It's been forever since I last posted and I apologize. I've let some family matters, holidays and a rejiggering of our approach to homeschooling keep me away from my blogging duties. On to that rejiggering...
All of my family's homeschooling experience so far has been radical unschooling. No lessons, no curricullum, lots of learning from everyday experiences. It's been a joy and given us a real freedom in how we approach learning. Lately though, probably for the last six months or more, I've been more talk then walk and our homelife has been getting more mundane, boring and uninspiring. Not the fault of the radical unschooling but the fault of a mom who didn't feel inspired to help her kids pursue their passions anymore.
So we thought maybe it would be good to shake things up a bit and take a step into the ecclectic approach to homeschooling. I purchased an actual math curricullum for my daughter. She really does enjoy some sit down time with workbooks so I thought I'd give it a try.
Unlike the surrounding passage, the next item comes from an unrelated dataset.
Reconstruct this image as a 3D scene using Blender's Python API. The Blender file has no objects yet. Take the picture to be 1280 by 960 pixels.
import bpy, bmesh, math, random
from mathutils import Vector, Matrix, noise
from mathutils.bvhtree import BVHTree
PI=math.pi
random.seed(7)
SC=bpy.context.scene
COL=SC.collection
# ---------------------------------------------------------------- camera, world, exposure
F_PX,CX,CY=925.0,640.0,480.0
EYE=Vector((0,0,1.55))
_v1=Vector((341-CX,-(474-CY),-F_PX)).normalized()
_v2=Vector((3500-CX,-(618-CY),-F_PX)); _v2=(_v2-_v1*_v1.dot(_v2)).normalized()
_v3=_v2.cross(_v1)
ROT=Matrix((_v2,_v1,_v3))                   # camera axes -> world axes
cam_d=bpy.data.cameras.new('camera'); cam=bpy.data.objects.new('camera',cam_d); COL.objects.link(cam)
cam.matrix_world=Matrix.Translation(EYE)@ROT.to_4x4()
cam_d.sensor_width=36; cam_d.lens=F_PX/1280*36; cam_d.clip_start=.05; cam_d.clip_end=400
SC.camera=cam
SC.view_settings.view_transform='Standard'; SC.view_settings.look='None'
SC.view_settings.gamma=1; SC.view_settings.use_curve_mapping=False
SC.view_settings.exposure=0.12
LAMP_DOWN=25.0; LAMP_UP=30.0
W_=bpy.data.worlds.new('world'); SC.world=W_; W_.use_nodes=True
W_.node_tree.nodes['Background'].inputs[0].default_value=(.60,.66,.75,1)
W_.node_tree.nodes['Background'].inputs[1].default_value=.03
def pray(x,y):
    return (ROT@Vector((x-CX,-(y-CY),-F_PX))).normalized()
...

She has a particular love of fractions so I also ordered up a fractions workbook from the Key To... series. And Easy Grammar. She's telling stories and starting to want to write them down so I thought that might be a good way to help her get some tools she needs to do that.
Other subjects, along with more math and language arts, are probably going to be approached by a sort of on-the-go unit studies approach. Catherine loves Greek myths and ancient Greece so I set out to find resources related to that. I'll detail those in a later post.
Since I'm fairly hopeless at organization I got a piece of bristol board and stuck a couple of file folders along the bottom. One is for worksheets and activities to do, one is for the finished worksheets and activities. Above those there's a title ('Ancient Greece'), a map of ancient Greece (blank so we can fill in the city states as we study them) and I also attached a clothespin to hold a 'Resources Used' sheet and a 'Glossary of Terms' sheet. I'll post a picture in a later post.
What works for me about this approach is that I can make up the poster to fit the theme of the month ('King Arthur' in March and April may be 'The Human Body'. There's no rhyme or reason.) and then stick stuff in the to-do folder as I go. No need to pre-plan stuff and just enough organization so that I keep motivated without getting bogged down. We'll see how it goes but it's been fun so far.
This month is half done but I'll still link to some of the resources I used later and report what we do from now on.